---------- DATA SHOWN

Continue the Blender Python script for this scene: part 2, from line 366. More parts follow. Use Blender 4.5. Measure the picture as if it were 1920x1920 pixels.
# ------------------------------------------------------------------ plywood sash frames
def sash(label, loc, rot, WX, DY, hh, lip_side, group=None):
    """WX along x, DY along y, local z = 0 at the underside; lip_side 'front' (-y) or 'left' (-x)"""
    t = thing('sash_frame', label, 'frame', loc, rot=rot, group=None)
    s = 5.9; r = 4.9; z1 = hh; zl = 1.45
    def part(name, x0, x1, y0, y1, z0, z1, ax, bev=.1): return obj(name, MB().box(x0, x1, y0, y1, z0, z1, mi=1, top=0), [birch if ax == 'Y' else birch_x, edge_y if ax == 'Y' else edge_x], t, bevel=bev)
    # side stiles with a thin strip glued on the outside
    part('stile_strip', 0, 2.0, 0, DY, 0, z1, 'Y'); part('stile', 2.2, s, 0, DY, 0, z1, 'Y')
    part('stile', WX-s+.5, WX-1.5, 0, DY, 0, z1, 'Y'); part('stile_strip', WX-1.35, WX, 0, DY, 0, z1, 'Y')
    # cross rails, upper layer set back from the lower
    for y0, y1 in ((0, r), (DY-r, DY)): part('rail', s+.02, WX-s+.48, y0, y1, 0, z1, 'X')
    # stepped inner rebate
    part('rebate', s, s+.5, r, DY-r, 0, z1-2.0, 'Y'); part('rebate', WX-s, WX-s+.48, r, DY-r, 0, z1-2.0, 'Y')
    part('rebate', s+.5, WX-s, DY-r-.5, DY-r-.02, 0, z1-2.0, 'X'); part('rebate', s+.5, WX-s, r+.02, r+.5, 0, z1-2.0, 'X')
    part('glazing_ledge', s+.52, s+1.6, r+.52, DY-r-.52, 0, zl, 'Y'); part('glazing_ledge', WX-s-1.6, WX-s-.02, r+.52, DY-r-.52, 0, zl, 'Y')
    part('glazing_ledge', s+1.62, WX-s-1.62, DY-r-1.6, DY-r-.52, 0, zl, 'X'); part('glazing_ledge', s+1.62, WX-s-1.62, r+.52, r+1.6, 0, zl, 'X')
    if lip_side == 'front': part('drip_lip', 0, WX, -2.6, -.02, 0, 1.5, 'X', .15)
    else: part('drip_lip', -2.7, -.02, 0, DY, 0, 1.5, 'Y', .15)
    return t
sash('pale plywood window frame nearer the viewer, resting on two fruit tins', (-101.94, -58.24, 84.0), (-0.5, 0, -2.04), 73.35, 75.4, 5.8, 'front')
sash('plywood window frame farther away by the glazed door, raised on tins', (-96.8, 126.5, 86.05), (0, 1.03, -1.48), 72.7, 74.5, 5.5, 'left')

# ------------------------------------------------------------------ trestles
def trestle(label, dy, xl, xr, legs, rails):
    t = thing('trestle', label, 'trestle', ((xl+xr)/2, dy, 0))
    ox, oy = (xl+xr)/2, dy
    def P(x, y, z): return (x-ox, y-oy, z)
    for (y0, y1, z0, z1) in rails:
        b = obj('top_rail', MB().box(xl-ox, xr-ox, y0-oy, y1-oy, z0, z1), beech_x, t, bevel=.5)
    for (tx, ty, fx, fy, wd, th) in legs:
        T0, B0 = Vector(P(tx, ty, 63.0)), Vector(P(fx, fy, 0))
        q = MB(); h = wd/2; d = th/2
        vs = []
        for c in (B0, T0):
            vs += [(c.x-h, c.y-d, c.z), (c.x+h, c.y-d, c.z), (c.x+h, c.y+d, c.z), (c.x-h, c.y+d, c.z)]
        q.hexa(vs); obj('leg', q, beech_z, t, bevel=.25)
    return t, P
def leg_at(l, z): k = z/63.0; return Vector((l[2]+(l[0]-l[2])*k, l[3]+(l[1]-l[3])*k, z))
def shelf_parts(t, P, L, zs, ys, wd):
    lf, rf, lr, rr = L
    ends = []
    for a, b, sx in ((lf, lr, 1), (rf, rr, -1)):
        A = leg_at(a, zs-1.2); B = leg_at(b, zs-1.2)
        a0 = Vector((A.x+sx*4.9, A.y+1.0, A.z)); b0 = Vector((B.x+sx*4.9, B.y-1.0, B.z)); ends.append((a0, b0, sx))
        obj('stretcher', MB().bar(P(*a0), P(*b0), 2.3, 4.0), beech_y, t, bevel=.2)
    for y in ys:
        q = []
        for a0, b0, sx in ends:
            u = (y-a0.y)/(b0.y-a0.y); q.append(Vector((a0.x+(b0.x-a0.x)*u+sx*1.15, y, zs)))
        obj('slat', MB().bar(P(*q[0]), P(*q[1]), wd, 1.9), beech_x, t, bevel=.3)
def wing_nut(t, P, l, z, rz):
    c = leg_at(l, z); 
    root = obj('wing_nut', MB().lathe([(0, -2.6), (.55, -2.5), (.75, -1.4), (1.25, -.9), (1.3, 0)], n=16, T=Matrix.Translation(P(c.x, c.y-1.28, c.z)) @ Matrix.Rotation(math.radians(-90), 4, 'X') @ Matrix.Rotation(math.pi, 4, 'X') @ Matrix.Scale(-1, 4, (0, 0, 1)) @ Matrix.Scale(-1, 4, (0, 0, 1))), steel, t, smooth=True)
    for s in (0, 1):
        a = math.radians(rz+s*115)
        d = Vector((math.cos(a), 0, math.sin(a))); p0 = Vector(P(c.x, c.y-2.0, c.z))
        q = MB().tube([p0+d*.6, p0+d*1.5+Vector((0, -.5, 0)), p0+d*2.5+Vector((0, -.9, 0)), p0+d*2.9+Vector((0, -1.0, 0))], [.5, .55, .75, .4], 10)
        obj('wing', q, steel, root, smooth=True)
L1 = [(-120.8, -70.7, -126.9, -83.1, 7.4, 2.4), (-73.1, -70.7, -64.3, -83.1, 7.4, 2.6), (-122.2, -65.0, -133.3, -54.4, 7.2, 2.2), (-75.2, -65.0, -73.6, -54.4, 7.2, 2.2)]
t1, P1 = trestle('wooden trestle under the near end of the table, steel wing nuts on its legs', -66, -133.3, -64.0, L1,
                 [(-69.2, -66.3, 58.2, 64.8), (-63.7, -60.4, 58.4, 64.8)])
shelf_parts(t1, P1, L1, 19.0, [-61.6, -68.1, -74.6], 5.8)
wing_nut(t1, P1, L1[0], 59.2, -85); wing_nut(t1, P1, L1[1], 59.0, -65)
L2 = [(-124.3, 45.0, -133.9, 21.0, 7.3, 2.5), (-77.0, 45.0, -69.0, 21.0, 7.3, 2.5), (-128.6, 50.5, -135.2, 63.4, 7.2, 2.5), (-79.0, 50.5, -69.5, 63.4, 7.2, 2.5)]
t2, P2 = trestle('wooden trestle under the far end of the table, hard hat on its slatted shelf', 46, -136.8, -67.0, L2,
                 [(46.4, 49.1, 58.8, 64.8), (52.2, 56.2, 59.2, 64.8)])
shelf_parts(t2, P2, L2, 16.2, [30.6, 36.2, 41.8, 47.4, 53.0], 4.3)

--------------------

WHAT NEEDS TO BE DONE: Restate the listing exactly, starting at its first line and ending at the line where "sash('plywood window frame" occurs; include both and no other lines.

EXERCISE RESULT:
Continue the Blender Python script for this scene: part 2, from line 366. More parts follow. Use Blender 4.5. Measure the picture as if it were 1920x1920 pixels.
# ------------------------------------------------------------------ plywood sash frames
def sash(label, loc, rot, WX, DY, hh, lip_side, group=None):
    """WX along x, DY along y, local z = 0 at the underside; lip_side 'front' (-y) or 'left' (-x)"""
    t = thing('sash_frame', label, 'frame', loc, rot=rot, group=None)
    s = 5.9; r = 4.9; z1 = hh; zl = 1.45
    def part(name, x0, x1, y0, y1, z0, z1, ax, bev=.1): return obj(name, MB().box(x0, x1, y0, y1, z0, z1, mi=1, top=0), [birch if ax == 'Y' else birch_x, edge_y if ax == 'Y' else edge_x], t, bevel=bev)
    # side stiles with a thin strip glued on the outside
    part('stile_strip', 0, 2.0, 0, DY, 0, z1, 'Y'); part('stile', 2.2, s, 0, DY, 0, z1, 'Y')
    part('stile', WX-s+.5, WX-1.5, 0, DY, 0, z1, 'Y'); part('stile_strip', WX-1.35, WX, 0, DY, 0, z1, 'Y')
    # cross rails, upper layer set back from the lower
    for y0, y1 in ((0, r), (DY-r, DY)): part('rail', s+.02, WX-s+.48, y0, y1, 0, z1, 'X')
    # stepped inner rebate
    part('rebate', s, s+.5, r, DY-r, 0, z1-2.0, 'Y'); part('rebate', WX-s, WX-s+.48, r, DY-r, 0, z1-2.0, 'Y')
    part('rebate', s+.5, WX-s, DY-r-.5, DY-r-.02, 0, z1-2.0, 'X'); part('rebate', s+.5, WX-s, r+.02, r+.5, 0, z1-2.0, 'X')
    part('glazing_ledge', s+.52, s+1.6, r+.52, DY-r-.52, 0, zl, 'Y'); part('glazing_ledge', WX-s-1.6, WX-s-.02, r+.52, DY-r-.52, 0, zl, 'Y')
    part('glazing_ledge', s+1.62, WX-s-1.62, DY-r-1.6, DY-r-.52, 0, zl, 'X'); part('glazing_ledge', s+1.62, WX-s-1.62, r+.52, r+1.6, 0, zl, 'X')
    if lip_side == 'front': part('drip_lip', 0, WX, -2.6, -.02, 0, 1.5, 'X', .15)
    else: part('drip_lip', -2.7, -.02, 0, DY, 0, 1.5, 'Y', .15)
    return t
sash('pale plywood window frame nearer the viewer, resting on two fruit tins', (-101.94, -58.24, 84.0), (-0.5, 0, -2.04), 73.35, 75.4, 5.8, 'front')
sash('plywood window frame farther away by the glazed door, raised on tins', (-96.8, 126.5, 86.05), (0, 1.03, -1.48), 72.7, 74.5, 5.5, 'left')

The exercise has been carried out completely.